The release of “The Rape Gang Inquiry Report” by MP Rupert Lowe and survivor‑activist Sammy Woodhouse is the kind of wake‑up call Britain has been dodging for years. This 219‑page, privately funded, survivor‑led report claims organised group sexual abuse in at least 149 local authority districts and repeats a headline estimate of “at least 250,000” victims. Crowdfunded by more than 20,000 donors, the report mixes harrowing survivor testimony with a map of hotspots and a blistering charge of institutional failure.
What the report actually says
The inquiry lays out witness accounts of repeated rape, trafficking between towns, filmed abuse and coercion. It names failures by police, social workers, teachers and health staff who, according to the report, chose reputations over rescue. The document points to a pattern seen before in Rotherham, Rochdale and other towns — grooming gangs preying on vulnerable girls, sometimes while frontline professionals looked the other way. The report also lists 149 districts where it says organised grooming operated and urges authorities to act on leads and evidence.
Yes, the number is shocking — and yes, it needs checking
Let’s be blunt: 250,000 is a headline that will burn through the evening news. But it is also an estimate that uses previous local inquiries and extrapolations rather than one clear nationwide dataset. The report repeats the figure in its executive summary, yet independent fact‑checkers have traced the number back to earlier public remarks and scaling methods rather than a single reproducible calculation. That does not erase the scale of the problem. It does mean responsible people should demand the inquiry team explain the exact math and invite independent statisticians to test the claim.
Politics, cover‑ups and who must answer
If the report’s evidence is anywhere near right, the bigger scandal is the cover‑up. The Lowe report blames a culture of political correctness and cowardice inside police forces and councils that let abuse continue. That accusation lands squarely on officials who should have protected children. Home Secretary Shabana Mahmood and Prime Minister Keir Starmer cannot shrug this off as a partisan stunt; Baroness Louise Casey’s official audit work already exists, and now Parliament must decide whether statutory powers and prosecutions follow. Survivors demand answers; the state owes them more than apologies.
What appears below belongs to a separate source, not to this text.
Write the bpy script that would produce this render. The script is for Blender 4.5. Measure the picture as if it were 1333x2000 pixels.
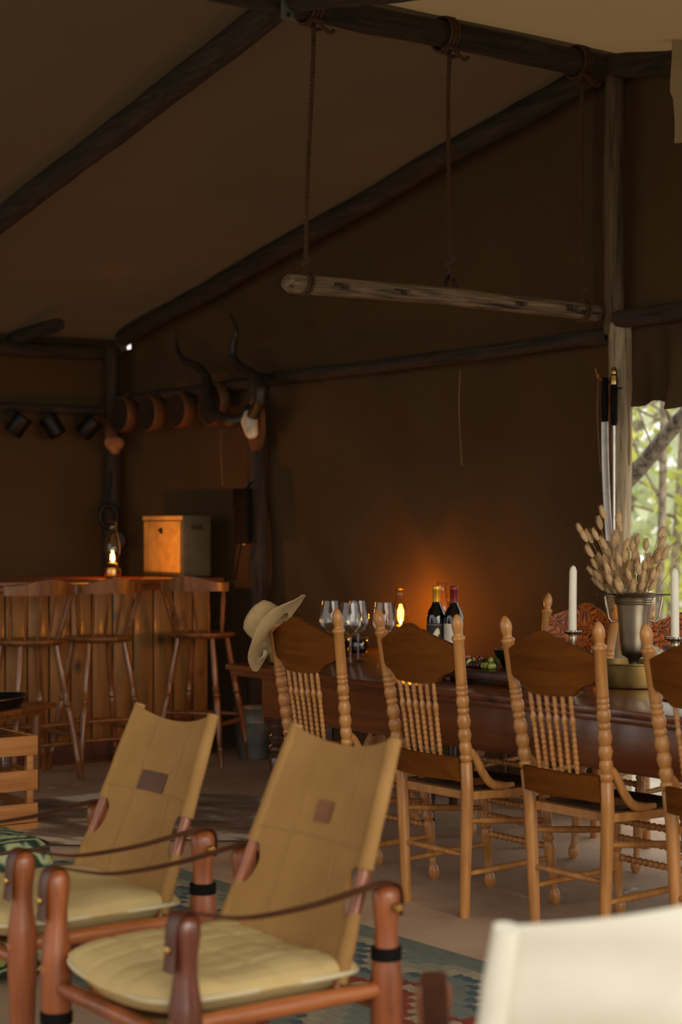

So where do we go from here? First, demand transparency: get the inquiry team to publish methods and raw data where possible, and have independent criminologists review the work. Second, force the Home Office, the NCA and police chiefs to say if they will open new investigations and preserve records. Third, stop gaslighting victims with talk of “cultural sensitivity” while children were abused. Britain deserves institutions that protect, not paper over, the truth. If that sounds harsh, remember: comforting a cover‑up has never healed anyone. Accountability will.